Question

An ideal massless spring \( S \) can be compressed \( 1 \) m by a force of \( 100 \) N in equilibrium. The same spring is placed at the bottom of a frictionless inclined plane inclined at \( 30^\circ \) to the horizontal. A \( 10 \) kg block \( M \) is released from rest at the top of the incline and is brought to rest momentarily after compressing the spring by \( 2 \) m.

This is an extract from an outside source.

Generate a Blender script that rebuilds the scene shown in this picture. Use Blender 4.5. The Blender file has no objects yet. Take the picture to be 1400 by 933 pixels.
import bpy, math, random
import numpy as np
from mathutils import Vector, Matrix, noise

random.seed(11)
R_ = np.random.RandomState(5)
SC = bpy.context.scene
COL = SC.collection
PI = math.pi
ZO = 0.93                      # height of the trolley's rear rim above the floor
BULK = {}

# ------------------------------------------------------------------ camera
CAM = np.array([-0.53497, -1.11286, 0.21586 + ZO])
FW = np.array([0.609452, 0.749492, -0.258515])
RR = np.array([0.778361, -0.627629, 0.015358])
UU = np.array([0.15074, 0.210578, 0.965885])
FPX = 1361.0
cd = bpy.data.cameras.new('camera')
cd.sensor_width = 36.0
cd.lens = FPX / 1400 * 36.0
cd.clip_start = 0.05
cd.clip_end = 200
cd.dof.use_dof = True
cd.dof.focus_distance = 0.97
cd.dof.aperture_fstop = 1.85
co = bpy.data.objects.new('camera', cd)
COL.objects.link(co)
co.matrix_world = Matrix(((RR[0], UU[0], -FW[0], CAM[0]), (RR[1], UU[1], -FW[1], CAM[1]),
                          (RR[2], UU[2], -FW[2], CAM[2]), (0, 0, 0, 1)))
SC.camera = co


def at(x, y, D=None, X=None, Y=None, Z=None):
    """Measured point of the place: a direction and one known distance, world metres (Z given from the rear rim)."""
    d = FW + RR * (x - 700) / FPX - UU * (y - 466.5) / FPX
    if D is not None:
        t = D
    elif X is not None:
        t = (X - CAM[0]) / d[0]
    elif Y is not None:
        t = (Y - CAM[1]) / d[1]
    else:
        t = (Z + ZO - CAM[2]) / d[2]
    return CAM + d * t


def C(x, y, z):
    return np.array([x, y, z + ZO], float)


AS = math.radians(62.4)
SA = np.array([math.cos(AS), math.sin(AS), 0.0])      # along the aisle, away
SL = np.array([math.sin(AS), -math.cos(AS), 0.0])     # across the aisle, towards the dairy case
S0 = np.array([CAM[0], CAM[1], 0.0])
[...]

If \( g = 10 \) m/s\( ^2 \), what is the speed of the mass just before it touches the spring? 
 

• A. \( \sqrt{20} \) m/s
• B. \( \sqrt{30} \) m/s
• C. \( \sqrt{10} \) m/s
• D. \( \sqrt{40} \) m/s

Hint:

For spring problems, use conservation of energy: \( \frac{1}{2} k x^2 = \frac{1}{2} m v^2 + mgh \).

Answer 1

The Correct Option is A

Step 1: {Determine spring constant} 
Hooke’s Law: \[ F = kx \] \[ k = \frac{F}{x} = \frac{100}{1} = 100 { N/m} \] Step 2: {Use energy conservation} 
\[ \frac{1}{2} m v^2 + mgh = \frac{1}{2} kx_{\max}^2 \] \[ v = \sqrt{\frac{kx_{\max}^2}{m} - 2gh} \] Substituting values: \[ v = \sqrt{\frac{(100)(2)^2}{10} - (2)(10)(2/2)} \] \[ = \sqrt{20} { m/s} \] Thus, the correct answer is  \( \sqrt{20} \) m/s.